__Written exercise__:
Return the listing below word for word.

---------- Raw data ----------

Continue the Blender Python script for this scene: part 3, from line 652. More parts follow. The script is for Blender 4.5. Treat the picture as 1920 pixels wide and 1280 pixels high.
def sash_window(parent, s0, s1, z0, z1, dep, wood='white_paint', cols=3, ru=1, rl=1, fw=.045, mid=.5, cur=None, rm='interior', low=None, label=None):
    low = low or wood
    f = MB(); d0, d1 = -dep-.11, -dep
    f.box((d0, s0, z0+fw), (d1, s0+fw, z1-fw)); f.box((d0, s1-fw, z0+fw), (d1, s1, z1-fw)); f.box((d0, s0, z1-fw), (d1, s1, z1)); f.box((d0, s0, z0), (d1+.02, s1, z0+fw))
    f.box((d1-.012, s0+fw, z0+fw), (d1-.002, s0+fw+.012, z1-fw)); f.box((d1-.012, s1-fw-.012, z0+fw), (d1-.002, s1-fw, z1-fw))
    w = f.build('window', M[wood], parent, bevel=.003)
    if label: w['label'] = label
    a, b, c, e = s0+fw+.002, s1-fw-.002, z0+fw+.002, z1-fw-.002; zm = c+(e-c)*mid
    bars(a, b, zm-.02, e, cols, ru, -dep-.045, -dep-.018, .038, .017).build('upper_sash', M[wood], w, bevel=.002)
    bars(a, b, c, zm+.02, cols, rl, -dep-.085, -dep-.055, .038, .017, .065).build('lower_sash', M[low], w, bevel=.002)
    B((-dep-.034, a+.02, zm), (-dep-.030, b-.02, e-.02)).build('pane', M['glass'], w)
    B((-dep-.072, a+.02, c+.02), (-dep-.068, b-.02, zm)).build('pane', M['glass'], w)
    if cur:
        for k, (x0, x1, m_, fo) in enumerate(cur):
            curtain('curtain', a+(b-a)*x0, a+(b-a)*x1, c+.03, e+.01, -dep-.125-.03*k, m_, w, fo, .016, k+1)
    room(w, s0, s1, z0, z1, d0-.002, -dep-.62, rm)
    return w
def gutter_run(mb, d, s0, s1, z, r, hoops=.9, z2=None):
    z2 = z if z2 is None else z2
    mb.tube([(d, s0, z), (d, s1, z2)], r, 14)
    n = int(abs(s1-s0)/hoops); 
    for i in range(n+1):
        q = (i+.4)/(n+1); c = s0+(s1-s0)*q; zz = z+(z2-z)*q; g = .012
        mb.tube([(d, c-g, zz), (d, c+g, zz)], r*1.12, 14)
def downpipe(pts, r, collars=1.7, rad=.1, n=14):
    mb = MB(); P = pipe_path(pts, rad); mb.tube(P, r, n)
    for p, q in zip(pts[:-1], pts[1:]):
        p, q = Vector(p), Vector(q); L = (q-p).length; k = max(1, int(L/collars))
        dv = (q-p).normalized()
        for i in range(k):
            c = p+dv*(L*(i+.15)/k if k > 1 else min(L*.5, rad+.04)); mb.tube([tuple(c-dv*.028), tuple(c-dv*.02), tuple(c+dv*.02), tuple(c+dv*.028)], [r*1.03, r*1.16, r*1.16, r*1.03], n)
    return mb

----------

__Solved problem__:
Continue the Blender Python script for this scene: part 3, from line 652. More parts follow. The script is for Blender 4.5. Treat the picture as 1920 pixels wide and 1280 pixels high.
def sash_window(parent, s0, s1, z0, z1, dep, wood='white_paint', cols=3, ru=1, rl=1, fw=.045, mid=.5, cur=None, rm='interior', low=None, label=None):
    low = low or wood
    f = MB(); d0, d1 = -dep-.11, -dep
    f.box((d0, s0, z0+fw), (d1, s0+fw, z1-fw)); f.box((d0, s1-fw, z0+fw), (d1, s1, z1-fw)); f.box((d0, s0, z1-fw), (d1, s1, z1)); f.box((d0, s0, z0), (d1+.02, s1, z0+fw))
    f.box((d1-.012, s0+fw, z0+fw), (d1-.002, s0+fw+.012, z1-fw)); f.box((d1-.012, s1-fw-.012, z0+fw), (d1-.002, s1-fw, z1-fw))
    w = f.build('window', M[wood], parent, bevel=.003)
    if label: w['label'] = label
    a, b, c, e = s0+fw+.002, s1-fw-.002, z0+fw+.002, z1-fw-.002; zm = c+(e-c)*mid
    bars(a, b, zm-.02, e, cols, ru, -dep-.045, -dep-.018, .038, .017).build('upper_sash', M[wood], w, bevel=.002)
    bars(a, b, c, zm+.02, cols, rl, -dep-.085, -dep-.055, .038, .017, .065).build('lower_sash', M[low], w, bevel=.002)
    B((-dep-.034, a+.02, zm), (-dep-.030, b-.02, e-.02)).build('pane', M['glass'], w)
    B((-dep-.072, a+.02, c+.02), (-dep-.068, b-.02, zm)).build('pane', M['glass'], w)
    if cur:
        for k, (x0, x1, m_, fo) in enumerate(cur):
            curtain('curtain', a+(b-a)*x0, a+(b-a)*x1, c+.03, e+.01, -dep-.125-.03*k, m_, w, fo, .016, k+1)
    room(w, s0, s1, z0, z1, d0-.002, -dep-.62, rm)
    return w
def gutter_run(mb, d, s0, s1, z, r, hoops=.9, z2=None):
    z2 = z if z2 is None else z2
    mb.tube([(d, s0, z), (d, s1, z2)], r, 14)
    n = int(abs(s1-s0)/hoops); 
    for i in range(n+1):
        q = (i+.4)/(n+1); c = s0+(s1-s0)*q; zz = z+(z2-z)*q; g = .012
        mb.tube([(d, c-g, zz), (d, c+g, zz)], r*1.12, 14)
def downpipe(pts, r, collars=1.7, rad=.1, n=14):
    mb = MB(); P = pipe_path(pts, rad); mb.tube(P, r, n)
    for p, q in zip(pts[:-1], pts[1:]):
        p, q = Vector(p), Vector(q); L = (q-p).length; k = max(1, int(L/collars))
        dv = (q-p).normalized()
        for i in range(k):
            c = p+dv*(L*(i+.15)/k if k > 1 else min(L*.5, rad+.04)); mb.tube([tuple(c-dv*.028), tuple(c-dv*.02), tuple(c+dv*.02), tuple(c+dv*.028)], [r*1.03, r*1.16, r*1.16, r*1.03], n)
    return mb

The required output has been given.